Extrait de l’interview « Soyons vigilants » du cardinal André Vingt-Trois par La Vie le 28 juin 2012
Comment voyez-vous le dossier du mariage gay ?
Dans la représentation culturelle commune, on est passé progressivement de la transmission intergénérationnelle, et donc de la responsabilité à l’égard des enfants, à une attitude de « consommation » des enfants comme un bien auquel chacun aurait droit. Ce bouleversement est un retournement complet. Par ailleurs, certains exigent que la société donne un statut légal aux orientations sexuelles. Or beaucoup de philosophes expliquent qu’il y a une différence entre le sexe, qui est constitutif de la relation sociale, et l’orientation sexuelle. Si on confond les deux, on réclame que toute orientation sexuelle puisse être institutionnalisée et universalisée. Mais si on fait la loi pour satisfaire chaque catégorie particulière, quelle peut être sa valeur universelle ?
Si on est dans un basculement de civilisation si radical, l’opposition au mariage gay n’est-elle pas une cause perdue ?
La cause n’est pas si perdue qu’il y paraît. Tout ne serait pas si simple.
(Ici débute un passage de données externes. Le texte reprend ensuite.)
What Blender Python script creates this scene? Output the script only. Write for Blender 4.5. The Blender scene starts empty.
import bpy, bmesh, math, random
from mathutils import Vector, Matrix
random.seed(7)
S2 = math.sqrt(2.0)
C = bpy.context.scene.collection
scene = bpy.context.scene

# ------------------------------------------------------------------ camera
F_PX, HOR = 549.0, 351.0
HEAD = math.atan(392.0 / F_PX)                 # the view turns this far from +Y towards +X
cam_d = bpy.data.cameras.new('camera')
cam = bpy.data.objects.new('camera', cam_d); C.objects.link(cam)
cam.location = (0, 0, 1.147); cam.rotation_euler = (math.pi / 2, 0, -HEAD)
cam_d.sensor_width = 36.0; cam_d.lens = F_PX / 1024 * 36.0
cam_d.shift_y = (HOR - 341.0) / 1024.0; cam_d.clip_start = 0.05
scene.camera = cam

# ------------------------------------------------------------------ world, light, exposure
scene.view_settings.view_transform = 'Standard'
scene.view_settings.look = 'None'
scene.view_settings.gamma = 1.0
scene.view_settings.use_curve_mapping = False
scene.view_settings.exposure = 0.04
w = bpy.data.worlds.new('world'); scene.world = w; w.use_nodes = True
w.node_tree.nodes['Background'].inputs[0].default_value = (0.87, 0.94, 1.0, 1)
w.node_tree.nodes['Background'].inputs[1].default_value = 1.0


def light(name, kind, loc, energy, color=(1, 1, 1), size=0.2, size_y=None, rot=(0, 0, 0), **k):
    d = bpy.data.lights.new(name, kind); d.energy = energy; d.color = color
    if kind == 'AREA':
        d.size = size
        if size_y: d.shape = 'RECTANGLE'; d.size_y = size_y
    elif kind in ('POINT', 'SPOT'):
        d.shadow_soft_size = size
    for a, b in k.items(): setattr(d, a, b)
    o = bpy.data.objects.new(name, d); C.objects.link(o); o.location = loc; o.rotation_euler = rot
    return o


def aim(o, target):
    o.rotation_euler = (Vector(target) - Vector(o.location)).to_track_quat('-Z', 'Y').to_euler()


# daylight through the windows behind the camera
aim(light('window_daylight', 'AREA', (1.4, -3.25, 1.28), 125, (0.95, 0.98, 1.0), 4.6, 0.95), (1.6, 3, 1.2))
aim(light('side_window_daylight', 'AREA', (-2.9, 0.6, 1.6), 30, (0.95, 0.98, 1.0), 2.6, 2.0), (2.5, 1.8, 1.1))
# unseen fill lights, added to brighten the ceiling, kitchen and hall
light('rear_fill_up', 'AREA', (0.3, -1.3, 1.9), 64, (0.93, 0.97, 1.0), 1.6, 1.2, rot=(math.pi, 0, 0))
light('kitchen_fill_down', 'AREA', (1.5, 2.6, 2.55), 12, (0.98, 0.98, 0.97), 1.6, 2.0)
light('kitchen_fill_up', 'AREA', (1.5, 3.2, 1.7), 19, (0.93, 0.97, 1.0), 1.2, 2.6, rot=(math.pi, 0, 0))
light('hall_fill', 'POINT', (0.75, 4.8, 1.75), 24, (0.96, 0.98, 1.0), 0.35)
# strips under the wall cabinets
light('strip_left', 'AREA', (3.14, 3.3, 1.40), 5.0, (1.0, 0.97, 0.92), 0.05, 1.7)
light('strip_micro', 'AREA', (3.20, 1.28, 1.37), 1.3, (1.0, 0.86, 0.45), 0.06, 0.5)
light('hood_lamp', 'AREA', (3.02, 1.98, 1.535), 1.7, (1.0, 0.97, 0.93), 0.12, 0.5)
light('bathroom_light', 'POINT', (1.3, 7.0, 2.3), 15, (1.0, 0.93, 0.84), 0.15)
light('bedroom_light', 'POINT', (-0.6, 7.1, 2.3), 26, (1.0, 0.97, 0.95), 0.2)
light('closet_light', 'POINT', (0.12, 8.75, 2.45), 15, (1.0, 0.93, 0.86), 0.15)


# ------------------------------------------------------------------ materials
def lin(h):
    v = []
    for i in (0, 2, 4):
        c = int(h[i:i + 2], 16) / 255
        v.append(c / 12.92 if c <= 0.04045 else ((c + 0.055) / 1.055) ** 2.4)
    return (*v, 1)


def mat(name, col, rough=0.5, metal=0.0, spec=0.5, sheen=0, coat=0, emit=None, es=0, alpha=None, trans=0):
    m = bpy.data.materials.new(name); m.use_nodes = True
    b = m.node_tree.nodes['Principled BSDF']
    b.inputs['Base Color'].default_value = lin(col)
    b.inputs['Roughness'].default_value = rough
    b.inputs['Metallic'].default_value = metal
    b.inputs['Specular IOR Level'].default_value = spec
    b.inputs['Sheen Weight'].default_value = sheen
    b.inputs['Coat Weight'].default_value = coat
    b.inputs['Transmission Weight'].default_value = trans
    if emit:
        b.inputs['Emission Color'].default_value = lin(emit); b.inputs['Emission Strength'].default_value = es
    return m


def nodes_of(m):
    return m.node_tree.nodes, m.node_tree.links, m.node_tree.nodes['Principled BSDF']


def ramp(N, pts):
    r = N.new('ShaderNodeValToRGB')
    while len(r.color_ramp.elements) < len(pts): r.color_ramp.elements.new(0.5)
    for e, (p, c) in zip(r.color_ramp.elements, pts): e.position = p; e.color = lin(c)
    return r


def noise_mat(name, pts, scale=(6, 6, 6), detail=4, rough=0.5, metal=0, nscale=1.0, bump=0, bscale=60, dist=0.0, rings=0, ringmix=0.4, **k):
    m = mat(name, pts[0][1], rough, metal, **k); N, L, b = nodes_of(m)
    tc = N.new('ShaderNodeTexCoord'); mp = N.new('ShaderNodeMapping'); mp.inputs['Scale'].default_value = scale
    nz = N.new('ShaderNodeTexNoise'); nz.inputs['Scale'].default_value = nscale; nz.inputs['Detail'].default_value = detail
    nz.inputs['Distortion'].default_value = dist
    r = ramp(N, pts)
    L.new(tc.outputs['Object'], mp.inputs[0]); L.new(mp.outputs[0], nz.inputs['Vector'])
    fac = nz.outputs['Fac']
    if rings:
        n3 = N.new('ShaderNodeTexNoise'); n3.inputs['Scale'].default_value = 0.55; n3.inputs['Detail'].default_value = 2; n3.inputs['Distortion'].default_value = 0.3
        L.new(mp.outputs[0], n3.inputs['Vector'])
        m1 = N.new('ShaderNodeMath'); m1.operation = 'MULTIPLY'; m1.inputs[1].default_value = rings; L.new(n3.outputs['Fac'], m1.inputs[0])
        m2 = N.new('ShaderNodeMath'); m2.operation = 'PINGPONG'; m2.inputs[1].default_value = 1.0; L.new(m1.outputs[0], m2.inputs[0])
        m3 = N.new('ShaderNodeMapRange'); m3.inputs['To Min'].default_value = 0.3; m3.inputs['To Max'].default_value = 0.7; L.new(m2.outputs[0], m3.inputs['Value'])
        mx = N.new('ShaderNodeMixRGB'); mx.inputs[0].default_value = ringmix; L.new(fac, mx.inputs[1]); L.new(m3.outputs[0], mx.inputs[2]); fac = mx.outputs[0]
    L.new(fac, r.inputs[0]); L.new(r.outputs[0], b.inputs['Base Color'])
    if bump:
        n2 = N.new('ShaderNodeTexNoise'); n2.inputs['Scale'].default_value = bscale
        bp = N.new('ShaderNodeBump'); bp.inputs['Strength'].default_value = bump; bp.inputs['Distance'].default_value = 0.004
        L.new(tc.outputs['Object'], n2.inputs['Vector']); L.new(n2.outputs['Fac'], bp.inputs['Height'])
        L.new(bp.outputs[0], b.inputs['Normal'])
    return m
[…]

Quel contenu social l’officier d’état civil donnerait-il à ce qu’il célèbre ? Et quand les Français verront sur leur livret de famille : « parent 1 » et « parent 2 », à la place de « père et mère », ils vont mieux comprendre le problème.
Mais les enjeux ne concernent pas seulement la morale personnelle. Il faut éclairer et combattre l’orientation globale qui sous-tend ce projet : la généralisation du libéralisme individualiste dans tous les domaines de l’existence humaine. Ce qui nous menace dans le domaine économique et financier nous menace aussi dans la vie familiale et sociale. L’homme est un tout. On ne peut pas s’appuyer sur deux dynamismes antagonistes pour gérer une même réalité : on ne peut pas, d’un côté, vouloir une économie solidaire qui surmonte les intérêts particuliers et, de l’autre, promouvoir une morale sociale qui soit simplement l’addition des désirs particuliers.
Il me semble que l’ambition du gouvernement est de construire une société solidaire garante d’un bien commun qui dépasse les intérêts individuels. Il se tromperait en imaginant « jouer » le collectif en économie et l’individualisme dans les mœurs. Vider le mariage de sa fonction sociale est une mesure qui mine le sens de l’appartenance sociale dans tous les domaines. Le mariage pour des personnes du même sexe n’est-il pas l’aboutissement de l’individualisme libéral ?
Les catholiques doivent-ils revendiquer d’être entendus sur des vérités qui ne sont plus partagées, alors qu’elles étaient jadis évidentes pour tous. Ou laisser tomber et se replier sur eux ?
On est dans une phase historique de transition, où les grands objectifs de la révélation biblique et la civilisation sécularisée de l’Occident ne coïncident plus. Ce qui définit deux lignes d’action.
Quand des mutations font courir un risque majeur à la société et à l’homme, nous devons d’abord jouer un rôle d’éveilleur ou de sentinelle, puis prendre nos responsabilités. Cette interpellation, cette contestation démocratique doivent s’exprimer dans les urnes, dans la prise de parole et dans les engagements civiques et sociaux. C’est pourquoi j’appelle au courage politique les responsables qui, à gauche et à droite, sont contre le libéralisme individualiste en matière sociétale. Si ceux-ci n’ont pas le courage de dire ce qu’ils pensent qui le fera ? Tous les chrétiens doivent avoir à cœur de s’exprimer dans leur droit de citoyen. Ensuite, il y a l’exemplarité des catholiques. Affirmer qu’il est préférable pour des enfants d’avoir un père et une mère n’est pas crédible si nos familles apparaissaient comme des lieux invivables. Mais si les familles chrétiennes montrent qu’elles traversent les crises, qu’elles font grandir chacun dans l’harmonie et la communion, alors le voisin de palier peut se dire : « Ils pratiquent ce qu’ils disent et cela m’intéresse. » Le chrétien ne vise pas à former une société dans la société. Il vise l’universel, et ne s’en cache pas.